Early Tax Birds Found A Worm, Or Bug

Glitch shuts state income tax Telefile system

The state's numbers didn't match her numbers and she didn't want to play games, so Lori DePolito called the Department of Revenue Services.

"I got a live person," she said, "and she agreed with me there was a mistake."

On the first day of electronic filing of income tax returns, she had found the program was putting her in the wrong tax bracket.

"It came off with this off-the-wall number that didn't fit with my figures at all," she said.

DePolito said she had overpaid her tax by $278 and the Telefile system was telling her she had overpaid by only $105.

"And they called me back and said there was a glitch in the system and that they were going to shut the system down and they'd get it all figured out for me," she said. "I wouldn't have to refile and everything would be okay."

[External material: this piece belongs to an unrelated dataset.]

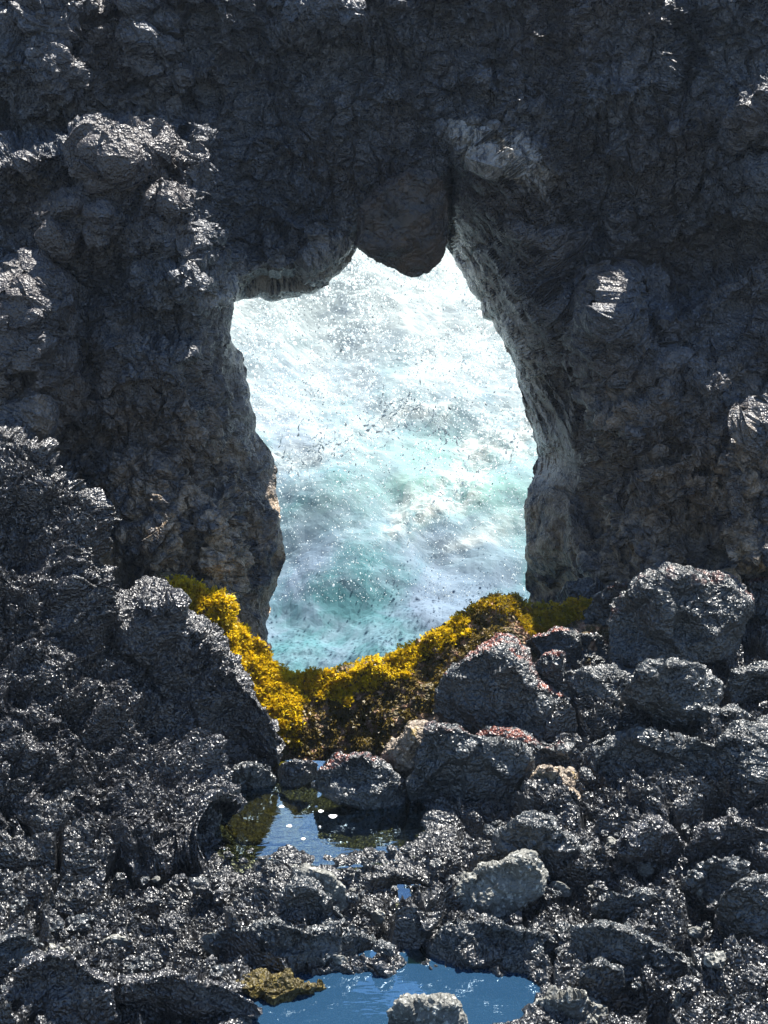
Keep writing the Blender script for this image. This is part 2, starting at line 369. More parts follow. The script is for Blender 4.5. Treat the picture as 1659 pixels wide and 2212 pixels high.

DRS Director of Communications Sarah Kaufman said the system was shut down for fifty minutes so the problem could be corrected.

"We had about forty or so people who filed and we don't want to overcharge these people," said Kaufman.  "So we're going to go through, recalculate their returns for them and get in touch with them, and a lot of them may find that they're going to get a larger refund than they initially thought they were."

Barring a problem with the return or with the program, electronic filing generates a refund in just four business days, she said, in either a check or direct deposit.

The average state income tax refund last year was $511.49, said Kaufman.